__Written exercise__. Produce an exact copy of all the records.

(Data records)
════════════════════

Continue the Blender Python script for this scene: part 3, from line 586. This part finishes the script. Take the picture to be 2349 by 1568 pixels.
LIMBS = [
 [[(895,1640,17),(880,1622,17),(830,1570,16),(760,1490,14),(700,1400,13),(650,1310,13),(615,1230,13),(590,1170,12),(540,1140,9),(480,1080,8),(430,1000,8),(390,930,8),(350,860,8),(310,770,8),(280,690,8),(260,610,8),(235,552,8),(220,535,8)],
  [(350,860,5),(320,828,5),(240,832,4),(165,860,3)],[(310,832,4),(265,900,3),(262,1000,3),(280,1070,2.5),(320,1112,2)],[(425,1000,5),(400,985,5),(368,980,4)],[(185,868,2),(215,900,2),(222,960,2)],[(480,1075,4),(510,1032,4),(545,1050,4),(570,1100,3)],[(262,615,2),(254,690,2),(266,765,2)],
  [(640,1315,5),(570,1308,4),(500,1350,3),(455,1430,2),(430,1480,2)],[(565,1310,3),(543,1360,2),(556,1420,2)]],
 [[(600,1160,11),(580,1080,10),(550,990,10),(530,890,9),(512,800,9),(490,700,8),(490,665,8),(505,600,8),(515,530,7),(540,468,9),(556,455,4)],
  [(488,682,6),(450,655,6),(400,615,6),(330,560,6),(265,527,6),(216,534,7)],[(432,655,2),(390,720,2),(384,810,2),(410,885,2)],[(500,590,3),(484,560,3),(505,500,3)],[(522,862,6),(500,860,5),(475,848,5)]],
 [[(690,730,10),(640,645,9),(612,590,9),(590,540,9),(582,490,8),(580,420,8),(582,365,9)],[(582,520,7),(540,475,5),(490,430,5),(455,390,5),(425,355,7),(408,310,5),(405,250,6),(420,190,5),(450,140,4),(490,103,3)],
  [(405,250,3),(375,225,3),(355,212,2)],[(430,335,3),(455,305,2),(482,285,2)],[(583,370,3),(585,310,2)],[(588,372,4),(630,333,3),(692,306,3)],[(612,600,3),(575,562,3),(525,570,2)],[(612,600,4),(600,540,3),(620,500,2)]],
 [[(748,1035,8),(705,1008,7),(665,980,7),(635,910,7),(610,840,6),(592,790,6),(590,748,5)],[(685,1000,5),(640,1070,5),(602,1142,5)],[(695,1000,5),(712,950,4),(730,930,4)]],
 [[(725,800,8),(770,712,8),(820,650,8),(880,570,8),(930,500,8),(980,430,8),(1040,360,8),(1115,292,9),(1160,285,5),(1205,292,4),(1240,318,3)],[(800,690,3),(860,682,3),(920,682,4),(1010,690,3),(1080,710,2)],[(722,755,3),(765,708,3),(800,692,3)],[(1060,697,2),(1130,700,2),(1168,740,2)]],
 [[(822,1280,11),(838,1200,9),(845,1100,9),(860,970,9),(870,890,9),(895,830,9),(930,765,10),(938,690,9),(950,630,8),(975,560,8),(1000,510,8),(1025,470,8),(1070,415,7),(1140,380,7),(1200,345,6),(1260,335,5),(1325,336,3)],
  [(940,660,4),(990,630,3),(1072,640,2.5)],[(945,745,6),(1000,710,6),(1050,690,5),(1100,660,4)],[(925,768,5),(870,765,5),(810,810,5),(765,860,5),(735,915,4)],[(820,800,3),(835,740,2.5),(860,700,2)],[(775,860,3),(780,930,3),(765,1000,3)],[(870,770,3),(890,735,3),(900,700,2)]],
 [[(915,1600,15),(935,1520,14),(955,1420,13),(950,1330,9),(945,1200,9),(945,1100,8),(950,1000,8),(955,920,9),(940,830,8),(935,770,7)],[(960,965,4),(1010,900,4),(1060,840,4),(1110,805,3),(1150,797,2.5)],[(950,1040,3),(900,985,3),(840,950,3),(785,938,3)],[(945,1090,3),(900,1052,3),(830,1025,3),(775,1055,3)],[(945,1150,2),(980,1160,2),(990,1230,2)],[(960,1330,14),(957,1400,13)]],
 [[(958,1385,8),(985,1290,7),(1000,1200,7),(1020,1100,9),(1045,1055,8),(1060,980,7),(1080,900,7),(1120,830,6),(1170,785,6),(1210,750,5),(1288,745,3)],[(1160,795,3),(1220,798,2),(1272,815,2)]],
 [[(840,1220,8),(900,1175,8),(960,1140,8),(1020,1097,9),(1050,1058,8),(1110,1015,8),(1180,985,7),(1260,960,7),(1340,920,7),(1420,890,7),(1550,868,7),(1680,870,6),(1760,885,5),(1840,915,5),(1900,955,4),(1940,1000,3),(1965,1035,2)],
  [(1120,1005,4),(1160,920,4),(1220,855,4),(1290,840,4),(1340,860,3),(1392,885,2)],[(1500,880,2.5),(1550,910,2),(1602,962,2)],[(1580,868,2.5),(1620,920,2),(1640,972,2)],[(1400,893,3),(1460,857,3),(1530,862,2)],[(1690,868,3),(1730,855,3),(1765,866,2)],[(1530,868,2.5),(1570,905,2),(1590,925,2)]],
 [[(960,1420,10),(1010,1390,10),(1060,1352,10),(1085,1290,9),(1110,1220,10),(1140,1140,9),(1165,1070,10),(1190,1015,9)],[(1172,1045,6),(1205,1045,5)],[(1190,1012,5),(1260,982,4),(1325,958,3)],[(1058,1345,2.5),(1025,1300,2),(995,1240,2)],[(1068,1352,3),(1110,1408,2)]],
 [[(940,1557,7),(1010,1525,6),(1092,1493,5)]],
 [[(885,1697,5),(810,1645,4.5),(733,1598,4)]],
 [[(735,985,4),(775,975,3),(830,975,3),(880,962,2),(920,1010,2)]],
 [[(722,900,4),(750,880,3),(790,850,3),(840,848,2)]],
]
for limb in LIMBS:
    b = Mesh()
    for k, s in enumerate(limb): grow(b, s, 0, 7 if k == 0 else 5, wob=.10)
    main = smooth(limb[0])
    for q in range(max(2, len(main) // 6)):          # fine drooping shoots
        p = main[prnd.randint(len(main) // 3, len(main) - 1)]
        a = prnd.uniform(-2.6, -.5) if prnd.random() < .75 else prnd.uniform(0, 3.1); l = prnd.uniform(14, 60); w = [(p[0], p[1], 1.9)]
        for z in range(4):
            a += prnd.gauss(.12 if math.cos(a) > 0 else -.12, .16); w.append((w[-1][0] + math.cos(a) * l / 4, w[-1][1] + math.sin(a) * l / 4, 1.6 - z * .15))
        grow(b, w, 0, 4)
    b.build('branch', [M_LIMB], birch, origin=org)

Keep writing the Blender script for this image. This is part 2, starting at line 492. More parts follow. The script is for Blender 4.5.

════════════════════

__The reply__.
Continue the Blender Python script for this scene: part 3, from line 586. This part finishes the script. Take the picture to be 2349 by 1568 pixels.
LIMBS = [
 [[(895,1640,17),(880,1622,17),(830,1570,16),(760,1490,14),(700,1400,13),(650,1310,13),(615,1230,13),(590,1170,12),(540,1140,9),(480,1080,8),(430,1000,8),(390,930,8),(350,860,8),(310,770,8),(280,690,8),(260,610,8),(235,552,8),(220,535,8)],
  [(350,860,5),(320,828,5),(240,832,4),(165,860,3)],[(310,832,4),(265,900,3),(262,1000,3),(280,1070,2.5),(320,1112,2)],[(425,1000,5),(400,985,5),(368,980,4)],[(185,868,2),(215,900,2),(222,960,2)],[(480,1075,4),(510,1032,4),(545,1050,4),(570,1100,3)],[(262,615,2),(254,690,2),(266,765,2)],
  [(640,1315,5),(570,1308,4),(500,1350,3),(455,1430,2),(430,1480,2)],[(565,1310,3),(543,1360,2),(556,1420,2)]],
 [[(600,1160,11),(580,1080,10),(550,990,10),(530,890,9),(512,800,9),(490,700,8),(490,665,8),(505,600,8),(515,530,7),(540,468,9),(556,455,4)],
  [(488,682,6),(450,655,6),(400,615,6),(330,560,6),(265,527,6),(216,534,7)],[(432,655,2),(390,720,2),(384,810,2),(410,885,2)],[(500,590,3),(484,560,3),(505,500,3)],[(522,862,6),(500,860,5),(475,848,5)]],
 [[(690,730,10),(640,645,9),(612,590,9),(590,540,9),(582,490,8),(580,420,8),(582,365,9)],[(582,520,7),(540,475,5),(490,430,5),(455,390,5),(425,355,7),(408,310,5),(405,250,6),(420,190,5),(450,140,4),(490,103,3)],
  [(405,250,3),(375,225,3),(355,212,2)],[(430,335,3),(455,305,2),(482,285,2)],[(583,370,3),(585,310,2)],[(588,372,4),(630,333,3),(692,306,3)],[(612,600,3),(575,562,3),(525,570,2)],[(612,600,4),(600,540,3),(620,500,2)]],
 [[(748,1035,8),(705,1008,7),(665,980,7),(635,910,7),(610,840,6),(592,790,6),(590,748,5)],[(685,1000,5),(640,1070,5),(602,1142,5)],[(695,1000,5),(712,950,4),(730,930,4)]],
 [[(725,800,8),(770,712,8),(820,650,8),(880,570,8),(930,500,8),(980,430,8),(1040,360,8),(1115,292,9),(1160,285,5),(1205,292,4),(1240,318,3)],[(800,690,3),(860,682,3),(920,682,4),(1010,690,3),(1080,710,2)],[(722,755,3),(765,708,3),(800,692,3)],[(1060,697,2),(1130,700,2),(1168,740,2)]],
 [[(822,1280,11),(838,1200,9),(845,1100,9),(860,970,9),(870,890,9),(895,830,9),(930,765,10),(938,690,9),(950,630,8),(975,560,8),(1000,510,8),(1025,470,8),(1070,415,7),(1140,380,7),(1200,345,6),(1260,335,5),(1325,336,3)],
  [(940,660,4),(990,630,3),(1072,640,2.5)],[(945,745,6),(1000,710,6),(1050,690,5),(1100,660,4)],[(925,768,5),(870,765,5),(810,810,5),(765,860,5),(735,915,4)],[(820,800,3),(835,740,2.5),(860,700,2)],[(775,860,3),(780,930,3),(765,1000,3)],[(870,770,3),(890,735,3),(900,700,2)]],
 [[(915,1600,15),(935,1520,14),(955,1420,13),(950,1330,9),(945,1200,9),(945,1100,8),(950,1000,8),(955,920,9),(940,830,8),(935,770,7)],[(960,965,4),(1010,900,4),(1060,840,4),(1110,805,3),(1150,797,2.5)],[(950,1040,3),(900,985,3),(840,950,3),(785,938,3)],[(945,1090,3),(900,1052,3),(830,1025,3),(775,1055,3)],[(945,1150,2),(980,1160,2),(990,1230,2)],[(960,1330,14),(957,1400,13)]],
 [[(958,1385,8),(985,1290,7),(1000,1200,7),(1020,1100,9),(1045,1055,8),(1060,980,7),(1080,900,7),(1120,830,6),(1170,785,6),(1210,750,5),(1288,745,3)],[(1160,795,3),(1220,798,2),(1272,815,2)]],
 [[(840,1220,8),(900,1175,8),(960,1140,8),(1020,1097,9),(1050,1058,8),(1110,1015,8),(1180,985,7),(1260,960,7),(1340,920,7),(1420,890,7),(1550,868,7),(1680,870,6),(1760,885,5),(1840,915,5),(1900,955,4),(1940,1000,3),(1965,1035,2)],
  [(1120,1005,4),(1160,920,4),(1220,855,4),(1290,840,4),(1340,860,3),(1392,885,2)],[(1500,880,2.5),(1550,910,2),(1602,962,2)],[(1580,868,2.5),(1620,920,2),(1640,972,2)],[(1400,893,3),(1460,857,3),(1530,862,2)],[(1690,868,3),(1730,855,3),(1765,866,2)],[(1530,868,2.5),(1570,905,2),(1590,925,2)]],
 [[(960,1420,10),(1010,1390,10),(1060,1352,10),(1085,1290,9),(1110,1220,10),(1140,1140,9),(1165,1070,10),(1190,1015,9)],[(1172,1045,6),(1205,1045,5)],[(1190,1012,5),(1260,982,4),(1325,958,3)],[(1058,1345,2.5),(1025,1300,2),(995,1240,2)],[(1068,1352,3),(1110,1408,2)]],
 [[(940,1557,7),(1010,1525,6),(1092,1493,5)]],
 [[(885,1697,5),(810,1645,4.5),(733,1598,4)]],
 [[(735,985,4),(775,975,3),(830,975,3),(880,962,2),(920,1010,2)]],
 [[(722,900,4),(750,880,3),(790,850,3),(840,848,2)]],
]
for limb in LIMBS:
    b = Mesh()
    for k, s in enumerate(limb): grow(b, s, 0, 7 if k == 0 else 5, wob=.10)
    main = smooth(limb[0])
    for q in range(max(2, len(main) // 6)):          # fine drooping shoots
        p = main[prnd.randint(len(main) // 3, len(main) - 1)]
        a = prnd.uniform(-2.6, -.5) if prnd.random() < .75 else prnd.uniform(0, 3.1); l = prnd.uniform(14, 60); w = [(p[0], p[1], 1.9)]
        for z in range(4):
            a += prnd.gauss(.12 if math.cos(a) > 0 else -.12, .16); w.append((w[-1][0] + math.cos(a) * l / 4, w[-1][1] + math.sin(a) * l / 4, 1.6 - z * .15))
        grow(b, w, 0, 4)
    b.build('branch', [M_LIMB], birch, origin=org)

Keep writing the Blender script for this image. This is part 2, starting at line 492. More parts follow. The script is for Blender 4.5.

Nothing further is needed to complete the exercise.